**PROBLEM TO WORK ON:** In the entries below, find the lines with the word "script" and copy them.

**DATASET EXTRACT:**
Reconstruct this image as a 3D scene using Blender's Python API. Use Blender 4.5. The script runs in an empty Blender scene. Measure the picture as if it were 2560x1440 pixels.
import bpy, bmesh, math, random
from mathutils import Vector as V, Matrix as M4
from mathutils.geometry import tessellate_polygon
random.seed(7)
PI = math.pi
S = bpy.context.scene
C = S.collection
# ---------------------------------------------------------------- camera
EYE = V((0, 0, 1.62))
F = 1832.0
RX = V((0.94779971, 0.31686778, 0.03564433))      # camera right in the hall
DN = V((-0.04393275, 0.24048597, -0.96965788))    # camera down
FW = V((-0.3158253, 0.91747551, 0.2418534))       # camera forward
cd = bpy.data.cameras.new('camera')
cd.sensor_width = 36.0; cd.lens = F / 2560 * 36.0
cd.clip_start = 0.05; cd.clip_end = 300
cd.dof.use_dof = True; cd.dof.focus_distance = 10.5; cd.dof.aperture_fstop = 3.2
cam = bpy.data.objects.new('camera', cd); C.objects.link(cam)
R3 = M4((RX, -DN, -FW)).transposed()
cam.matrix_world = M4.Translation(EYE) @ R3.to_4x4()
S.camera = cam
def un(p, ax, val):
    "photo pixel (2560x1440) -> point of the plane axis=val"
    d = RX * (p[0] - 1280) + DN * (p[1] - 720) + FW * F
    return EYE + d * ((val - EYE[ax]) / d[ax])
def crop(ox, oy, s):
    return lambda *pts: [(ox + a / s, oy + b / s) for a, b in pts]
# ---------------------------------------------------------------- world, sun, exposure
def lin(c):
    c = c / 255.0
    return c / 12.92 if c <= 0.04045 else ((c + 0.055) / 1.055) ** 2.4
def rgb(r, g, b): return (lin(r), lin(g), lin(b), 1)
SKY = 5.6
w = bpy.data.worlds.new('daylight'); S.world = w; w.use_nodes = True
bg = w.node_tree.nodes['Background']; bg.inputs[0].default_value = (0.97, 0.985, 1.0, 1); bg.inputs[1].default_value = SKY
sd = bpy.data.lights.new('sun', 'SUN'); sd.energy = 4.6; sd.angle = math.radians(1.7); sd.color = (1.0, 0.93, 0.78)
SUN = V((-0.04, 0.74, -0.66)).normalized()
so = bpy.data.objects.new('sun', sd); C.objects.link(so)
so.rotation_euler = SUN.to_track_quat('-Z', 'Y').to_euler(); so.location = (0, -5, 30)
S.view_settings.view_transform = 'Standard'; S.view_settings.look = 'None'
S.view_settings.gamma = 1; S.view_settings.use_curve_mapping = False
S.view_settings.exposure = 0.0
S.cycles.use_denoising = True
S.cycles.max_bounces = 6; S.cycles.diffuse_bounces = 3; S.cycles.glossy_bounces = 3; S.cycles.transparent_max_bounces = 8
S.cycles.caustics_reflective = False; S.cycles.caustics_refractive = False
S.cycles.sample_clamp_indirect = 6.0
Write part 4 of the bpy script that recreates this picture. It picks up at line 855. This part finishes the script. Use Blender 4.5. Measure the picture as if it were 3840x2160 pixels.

---

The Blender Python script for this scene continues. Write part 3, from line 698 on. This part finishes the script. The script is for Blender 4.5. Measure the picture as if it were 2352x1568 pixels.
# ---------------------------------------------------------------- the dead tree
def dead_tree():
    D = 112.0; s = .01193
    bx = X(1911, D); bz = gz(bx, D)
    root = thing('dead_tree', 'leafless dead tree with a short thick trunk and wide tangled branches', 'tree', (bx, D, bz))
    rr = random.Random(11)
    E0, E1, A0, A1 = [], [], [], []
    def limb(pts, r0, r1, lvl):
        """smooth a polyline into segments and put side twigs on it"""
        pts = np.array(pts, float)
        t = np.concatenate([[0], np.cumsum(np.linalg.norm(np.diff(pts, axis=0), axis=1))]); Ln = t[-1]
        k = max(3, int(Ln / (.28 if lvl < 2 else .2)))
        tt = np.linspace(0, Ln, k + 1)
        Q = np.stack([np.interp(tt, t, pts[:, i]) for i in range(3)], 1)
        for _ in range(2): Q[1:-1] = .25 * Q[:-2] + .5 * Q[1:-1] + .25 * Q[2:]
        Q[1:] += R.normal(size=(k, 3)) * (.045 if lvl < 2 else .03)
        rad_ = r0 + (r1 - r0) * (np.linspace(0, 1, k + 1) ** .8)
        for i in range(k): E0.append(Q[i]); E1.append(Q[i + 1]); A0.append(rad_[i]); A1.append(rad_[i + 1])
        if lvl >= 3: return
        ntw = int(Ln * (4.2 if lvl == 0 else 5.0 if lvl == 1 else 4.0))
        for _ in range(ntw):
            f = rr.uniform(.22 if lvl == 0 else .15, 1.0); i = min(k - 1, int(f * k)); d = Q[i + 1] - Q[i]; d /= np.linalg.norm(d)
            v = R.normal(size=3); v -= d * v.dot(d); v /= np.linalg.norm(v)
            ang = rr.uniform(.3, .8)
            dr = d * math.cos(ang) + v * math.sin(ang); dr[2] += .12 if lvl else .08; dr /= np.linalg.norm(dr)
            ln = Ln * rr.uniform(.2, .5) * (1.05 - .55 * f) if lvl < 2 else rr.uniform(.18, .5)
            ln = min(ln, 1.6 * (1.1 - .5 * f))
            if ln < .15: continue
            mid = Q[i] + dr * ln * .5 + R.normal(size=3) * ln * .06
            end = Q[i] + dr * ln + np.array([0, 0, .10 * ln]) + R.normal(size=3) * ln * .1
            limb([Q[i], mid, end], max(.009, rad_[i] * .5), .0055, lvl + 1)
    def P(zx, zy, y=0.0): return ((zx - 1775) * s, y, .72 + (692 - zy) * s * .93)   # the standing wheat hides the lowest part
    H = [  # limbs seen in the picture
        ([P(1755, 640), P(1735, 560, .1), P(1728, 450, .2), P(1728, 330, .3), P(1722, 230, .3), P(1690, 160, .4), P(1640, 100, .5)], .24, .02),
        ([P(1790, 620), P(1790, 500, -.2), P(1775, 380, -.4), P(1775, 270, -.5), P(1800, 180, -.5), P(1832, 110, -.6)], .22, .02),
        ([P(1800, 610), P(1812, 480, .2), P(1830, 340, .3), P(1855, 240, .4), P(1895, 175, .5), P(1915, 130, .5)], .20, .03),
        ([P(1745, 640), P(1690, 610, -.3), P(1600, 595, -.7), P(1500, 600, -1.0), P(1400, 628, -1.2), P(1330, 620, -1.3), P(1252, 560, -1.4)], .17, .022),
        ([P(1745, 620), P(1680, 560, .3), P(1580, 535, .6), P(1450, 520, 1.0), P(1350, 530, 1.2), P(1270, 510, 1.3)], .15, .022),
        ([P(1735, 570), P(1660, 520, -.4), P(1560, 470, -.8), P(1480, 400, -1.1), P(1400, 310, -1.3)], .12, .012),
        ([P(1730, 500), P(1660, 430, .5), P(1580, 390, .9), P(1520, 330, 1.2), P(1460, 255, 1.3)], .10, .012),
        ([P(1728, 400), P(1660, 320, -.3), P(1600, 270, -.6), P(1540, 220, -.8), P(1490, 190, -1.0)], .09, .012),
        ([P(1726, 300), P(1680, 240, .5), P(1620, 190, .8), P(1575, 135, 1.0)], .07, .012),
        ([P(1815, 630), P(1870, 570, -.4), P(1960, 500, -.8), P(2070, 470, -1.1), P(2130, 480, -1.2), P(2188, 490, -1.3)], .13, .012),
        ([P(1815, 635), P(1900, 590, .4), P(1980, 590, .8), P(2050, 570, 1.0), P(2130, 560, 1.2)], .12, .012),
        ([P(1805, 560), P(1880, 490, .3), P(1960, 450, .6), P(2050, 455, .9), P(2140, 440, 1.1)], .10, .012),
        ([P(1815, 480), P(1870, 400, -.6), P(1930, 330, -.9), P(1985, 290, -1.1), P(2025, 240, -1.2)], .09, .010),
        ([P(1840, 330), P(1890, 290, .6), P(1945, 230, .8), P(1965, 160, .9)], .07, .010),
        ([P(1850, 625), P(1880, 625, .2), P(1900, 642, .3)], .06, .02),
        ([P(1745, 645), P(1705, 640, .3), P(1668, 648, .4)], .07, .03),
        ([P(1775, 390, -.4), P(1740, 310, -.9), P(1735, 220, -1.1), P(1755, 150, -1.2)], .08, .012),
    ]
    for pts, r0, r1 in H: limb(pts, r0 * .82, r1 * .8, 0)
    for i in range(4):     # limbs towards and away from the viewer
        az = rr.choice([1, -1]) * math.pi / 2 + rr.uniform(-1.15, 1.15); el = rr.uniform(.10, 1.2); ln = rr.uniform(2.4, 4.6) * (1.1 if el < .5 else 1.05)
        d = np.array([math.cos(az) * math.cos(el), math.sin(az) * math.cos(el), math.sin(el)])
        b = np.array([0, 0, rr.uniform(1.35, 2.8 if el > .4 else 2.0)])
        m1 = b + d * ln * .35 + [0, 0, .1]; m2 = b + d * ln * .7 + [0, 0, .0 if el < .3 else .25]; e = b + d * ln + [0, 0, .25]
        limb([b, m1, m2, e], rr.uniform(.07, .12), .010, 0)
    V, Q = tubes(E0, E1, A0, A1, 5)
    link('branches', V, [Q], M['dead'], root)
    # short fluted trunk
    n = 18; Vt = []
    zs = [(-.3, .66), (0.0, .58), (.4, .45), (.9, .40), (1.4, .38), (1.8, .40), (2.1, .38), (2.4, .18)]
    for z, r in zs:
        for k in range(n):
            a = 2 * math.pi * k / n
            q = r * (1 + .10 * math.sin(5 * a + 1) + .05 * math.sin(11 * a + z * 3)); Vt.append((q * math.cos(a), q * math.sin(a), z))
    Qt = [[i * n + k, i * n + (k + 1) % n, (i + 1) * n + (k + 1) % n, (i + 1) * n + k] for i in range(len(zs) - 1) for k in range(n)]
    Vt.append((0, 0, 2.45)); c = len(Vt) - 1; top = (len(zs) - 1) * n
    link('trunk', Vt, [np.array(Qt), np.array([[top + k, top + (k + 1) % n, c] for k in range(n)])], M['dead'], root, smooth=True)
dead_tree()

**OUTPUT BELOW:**
Reconstruct this image as a 3D scene using Blender's Python API. Use Blender 4.5. The script runs in an empty Blender scene. Measure the picture as if it were 2560x1440 pixels.
Write part 4 of the bpy script that recreates this picture. It picks up at line 855. This part finishes the script. Use Blender 4.5. Measure the picture as if it were 3840x2160 pixels.
The Blender Python script for this scene continues. Write part 3, from line 698 on. This part finishes the script. The script is for Blender 4.5. Measure the picture as if it were 2352x1568 pixels.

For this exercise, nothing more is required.